Archive | June 7, 2023

Alight: A Story of Fire and Nature

Alight: A Story of Fire and Nature

Alight: A Story of Fire and Nature











Alight: A Story of Fire and Nature

Sam Lloyd

Samantha Metcalfe

CSIRO Publishing, 2023

32pp., hbk., RRP $A24.99


Any of our students who experienced the devastation of the fire dragon that swallowed so much of this country during the summer of 2019-2020 is unlikely to want to pick up this book at first, because they don’t need the memories and they certainly do not believe that any good can come of such destruction.

But, perhaps this is the very book they need to help their healing process because it will help them understand that from what appears to be the death of the countryside, new life is being generated- in some cases, in species that have waited many years for just such an event. 

Fire is a natural part of the Australian bush – a recurring phenomenon of the landscape.  Since its creation lightning strikes have started fires, and for thousands and thousands of years, First Nations people have managed the environment through its judicious use, and the result is an eco-system that has adapted to cope either through developing survival strategies or recovery strategies.
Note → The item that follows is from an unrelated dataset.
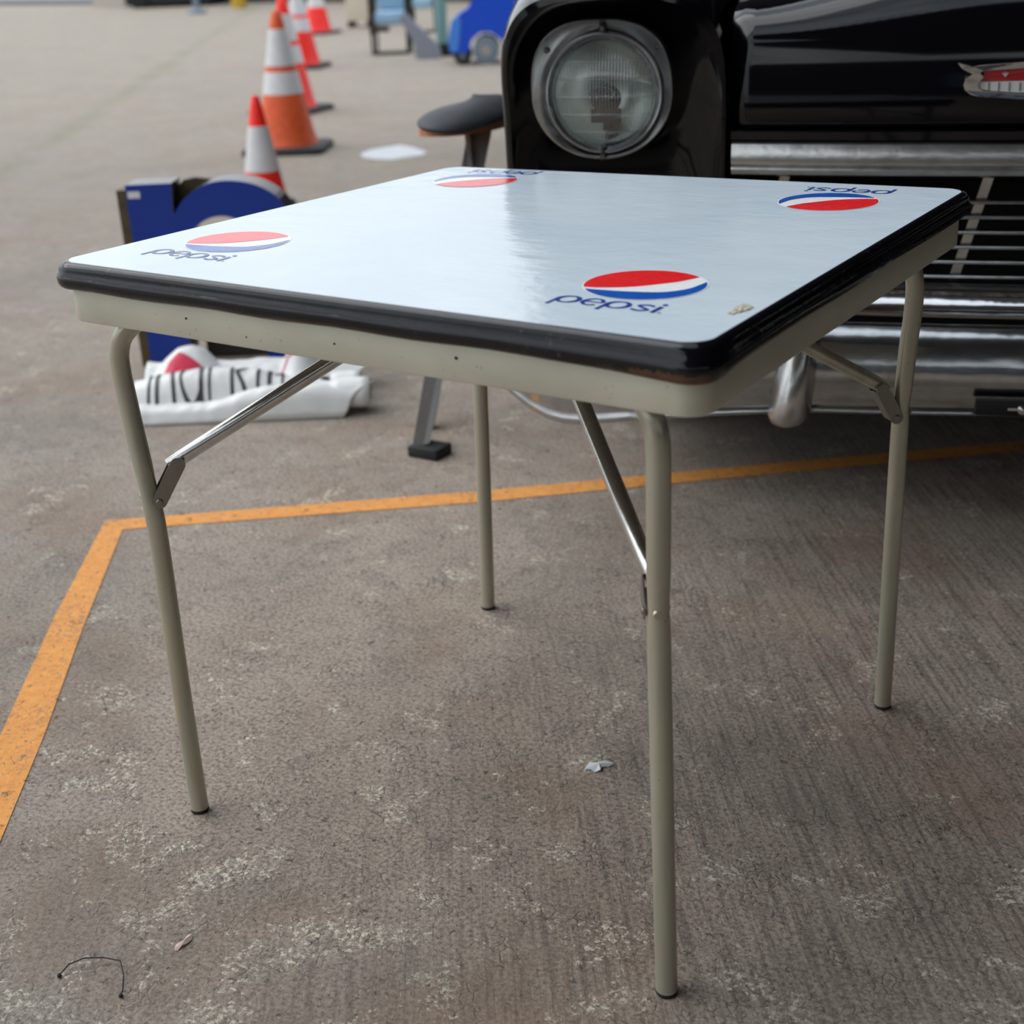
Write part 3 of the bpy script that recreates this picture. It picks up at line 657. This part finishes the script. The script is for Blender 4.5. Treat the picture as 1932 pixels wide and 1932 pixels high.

While this is all explained for mature, independent readers in the final pages of this new book from CSIRO Publishing,  it is the gentle story that forms the bulk of the book that is just perfect for helping younger readers understand the dependence of fire to maintain a healthy, diverse landscape that nurtures and supports a wide variety of flora and fauna.

In this case, the fire is deliberately lit by experts in a planned burn, and its impact on plants like the Old Eucalypt, the Wallum Banksia, and the beautiful Christmas Bells as well as the Wallum Sedge Frog and the teeny antechinus is followed over the year as they shelter, survive and then thrive for having the flames go through, albeit at a more gentle, cooler pace than a raging fire dragon..  As usual, the text is perfectly pitched for the age group, the sensitive, positive approach is spot on and the illustrations not only life like but also in a soft palette and medium that will be unlikely to stir memories and anxiety.

As well as the explanation of the need for fire in the landscape there is also a comprehensive glossary that will extend the reader’s vocabulary as well as their understanding.  As they look at the environment that is emerging as it recovers like the gum trees with their woolly leggings (technically known as epicormic sprouting) they will know that life will go on and Mother Nature is always in control.